Ah oui, zut, j’ai oublié de le préciser. C’est bien le film tiré du bouquin de Ellroy. À la sortie du livre de Hodel, les amateurs se sont demandés si le projet cinématographique irait au bout. Je ne l’ai pas vu. Je sais que les critiques sont très partagées sur ce film (à part Scarlett, il semblerait que ça ne soit pas super réussi).
Vous parlez de L.A confidential ( peros j’ai bien aimé )
.Confidential(roman).Confidential(roman).Confidential(film)
si c’est le cas ce n’est pas un film de De Palma ;-)
Alala, ces jeunes qui parlent sans savoir. Le film LA Confidential est tiré du troisième volume du quatuor et est un film tout à fait regardable même s’il est loin de la complexité du bouquin (le meilleur des quatre). Quant au Dahlia Noir par De Palma http://www.allocine.fr/film/fichefilm_gen_cfilm=54771.html
Ah ok …bon autant pour moi :) ( je suis plus à la page question ciné moi après deux ans loin de la France )
Je suis ton père, Luke !
@olivier : Effectivement. C’était le 18 novembre 2006, si j’en crois les archives de l’émission ), ce qui ne nous rajeuni pas… C’est trop loin pour que l’enregistrement soit tjs en ligne.
Je me souviens de cette émission, mais très très vaguement de la critique de cet ouvrage. Il me semble que les critiques n’étaient pas convaincus par les arguments de Hodel fils.
Un fils qui proclame que son père, par ailleurs surdoué, est un assassin… Y a‑t-il un psychanalyste dans la salle ? ;-)
Le film de De Palma est pitoyable, mieux vaut lire Ellroy.
pilaf : oui malheureusement c’est dommage que l’on ne puisse pas écouter les très anciennes émissions …et désormais je crois que l’on ne peux écouter que la toute dernière alors qu’il y a deux ans , on pouvait remonter les 5 ou 6 dernières …
Il ( radio france ) devrait nous faire des compils de nos émissions favorites ;)
@Pilaf : ah c’est sûr que c’est gratiné mais son dossier tient la route.
@Doc Mars : bon voilà au moins quelqu’un qui a un avis justifié sur la question. Je vais attendre que ça passe sur la télé pour me faire une idée de ce film.
@olivier : pas du tout, Thierry. On peut bien écouter les dernières émissions. Pour un meilleur confort d’écoute, je conseille un logiciel genre Itunes (à part que c’est de la daube mais passons) qui permets de télécharger automatiquement les mises à jour du site. Ça fonctionne désormais très bien et la qualité sonore est bien meilleure que celle fournie pour les archives.

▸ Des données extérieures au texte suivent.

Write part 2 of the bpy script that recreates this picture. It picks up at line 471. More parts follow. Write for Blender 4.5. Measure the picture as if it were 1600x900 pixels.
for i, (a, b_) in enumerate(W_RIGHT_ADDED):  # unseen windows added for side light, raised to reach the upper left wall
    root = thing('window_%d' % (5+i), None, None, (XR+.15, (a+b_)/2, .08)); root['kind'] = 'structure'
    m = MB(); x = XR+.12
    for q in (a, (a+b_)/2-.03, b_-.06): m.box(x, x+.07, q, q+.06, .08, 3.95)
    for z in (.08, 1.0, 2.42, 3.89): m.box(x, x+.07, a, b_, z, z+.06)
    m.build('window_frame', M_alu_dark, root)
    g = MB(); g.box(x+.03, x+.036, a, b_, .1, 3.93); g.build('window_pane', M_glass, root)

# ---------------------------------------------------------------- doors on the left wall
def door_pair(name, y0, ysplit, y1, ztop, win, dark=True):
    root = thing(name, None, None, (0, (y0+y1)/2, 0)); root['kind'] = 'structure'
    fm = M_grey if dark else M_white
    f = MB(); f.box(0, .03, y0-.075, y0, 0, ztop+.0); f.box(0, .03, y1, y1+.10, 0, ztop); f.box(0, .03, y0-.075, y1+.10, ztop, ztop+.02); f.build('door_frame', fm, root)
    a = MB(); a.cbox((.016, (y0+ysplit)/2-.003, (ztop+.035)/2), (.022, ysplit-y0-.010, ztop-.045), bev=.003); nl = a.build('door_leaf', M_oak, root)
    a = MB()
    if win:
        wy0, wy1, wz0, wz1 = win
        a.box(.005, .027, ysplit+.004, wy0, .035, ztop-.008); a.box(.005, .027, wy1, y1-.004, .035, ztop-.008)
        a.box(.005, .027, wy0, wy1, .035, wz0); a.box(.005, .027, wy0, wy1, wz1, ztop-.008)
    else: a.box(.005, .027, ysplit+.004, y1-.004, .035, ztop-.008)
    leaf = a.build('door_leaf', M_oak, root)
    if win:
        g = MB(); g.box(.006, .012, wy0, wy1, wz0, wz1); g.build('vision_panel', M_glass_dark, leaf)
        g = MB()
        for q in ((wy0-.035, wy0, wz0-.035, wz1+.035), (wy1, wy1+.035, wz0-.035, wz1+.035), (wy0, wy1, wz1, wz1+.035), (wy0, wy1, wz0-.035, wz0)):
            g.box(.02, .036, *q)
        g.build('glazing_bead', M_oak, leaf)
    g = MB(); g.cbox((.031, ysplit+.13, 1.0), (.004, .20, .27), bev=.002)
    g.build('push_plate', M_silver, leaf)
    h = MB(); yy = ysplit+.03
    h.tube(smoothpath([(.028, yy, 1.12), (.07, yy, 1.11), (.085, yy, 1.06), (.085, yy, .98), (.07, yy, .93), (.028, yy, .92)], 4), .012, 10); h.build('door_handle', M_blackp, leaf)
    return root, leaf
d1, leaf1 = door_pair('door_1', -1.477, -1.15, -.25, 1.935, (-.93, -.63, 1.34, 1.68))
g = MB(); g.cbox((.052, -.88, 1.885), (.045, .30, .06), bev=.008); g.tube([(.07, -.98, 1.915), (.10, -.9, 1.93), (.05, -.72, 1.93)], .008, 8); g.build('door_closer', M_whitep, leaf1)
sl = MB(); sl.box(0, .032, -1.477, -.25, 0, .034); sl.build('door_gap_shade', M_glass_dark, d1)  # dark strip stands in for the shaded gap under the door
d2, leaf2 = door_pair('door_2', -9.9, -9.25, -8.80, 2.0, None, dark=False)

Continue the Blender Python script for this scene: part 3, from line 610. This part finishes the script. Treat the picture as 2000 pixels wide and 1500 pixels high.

tu veux dire pas seulement la toute toute derniere ?
car a chaque fois que j’essaie je ne trouve que la toute derniere …bon je vais fouiner plus alors …
Tu vas dans les archives…
Ah ! Ce livre a été un gros choc ! Des preuves quasi-concluantes, un faisceau d’indices hallucinants et surtout, surtout, cette note manuscrite de la main du père rigoureusement semblable à la graphie du meurtrier… Mon livre choc d’il y a deux ans !
Quand au Dahlia réalisé par De Palma, il est à fuir comme la peste : casting ratée, réalisation qui frise le ridicule, scènes absconses (la mère qui fait la poule lors du dîner, un grand moment) et le truc le plus extraordinaire : les meilleures moment du livre ont TOUS été oubliés !
Et tu es peut-être au courant : La fin de la trilogie Underworld en Novembre chez Rivages ! Yes !
Vivement qu’il passe à la télé ce film :-)
Je n’ai pas accroché au premier Underworld. Et donc je n’ai même pas lu le deuxième :-)
Heu, Li-an, désolé ; je parlais du prochain Ellroy !
Je parlais du Dalhia pour le film et de la série de bouquins de Ellroy, j’avais bien suivi :-)
Autant pour moi, j’ai cru que tu parlais d’une trilogie célèbre du cinéma !
Pour en revenir à Underworld trilogy, les deux premiers livres sont construits en trois grosses parties, culminant chacunes avec le pétage de plombs d’un des personnages principaux… La lecture en est difficile, mais une fois assimilés l’écriture ”Dum-dum” d’Ellroy, c’est du bonheur !
Et je vois que tu es sur Radix – quelle folie ! Quasi-aussi bien que Dune ou Hypérion !
Un peu difficile à boucler Radix mais des choses passionnantes.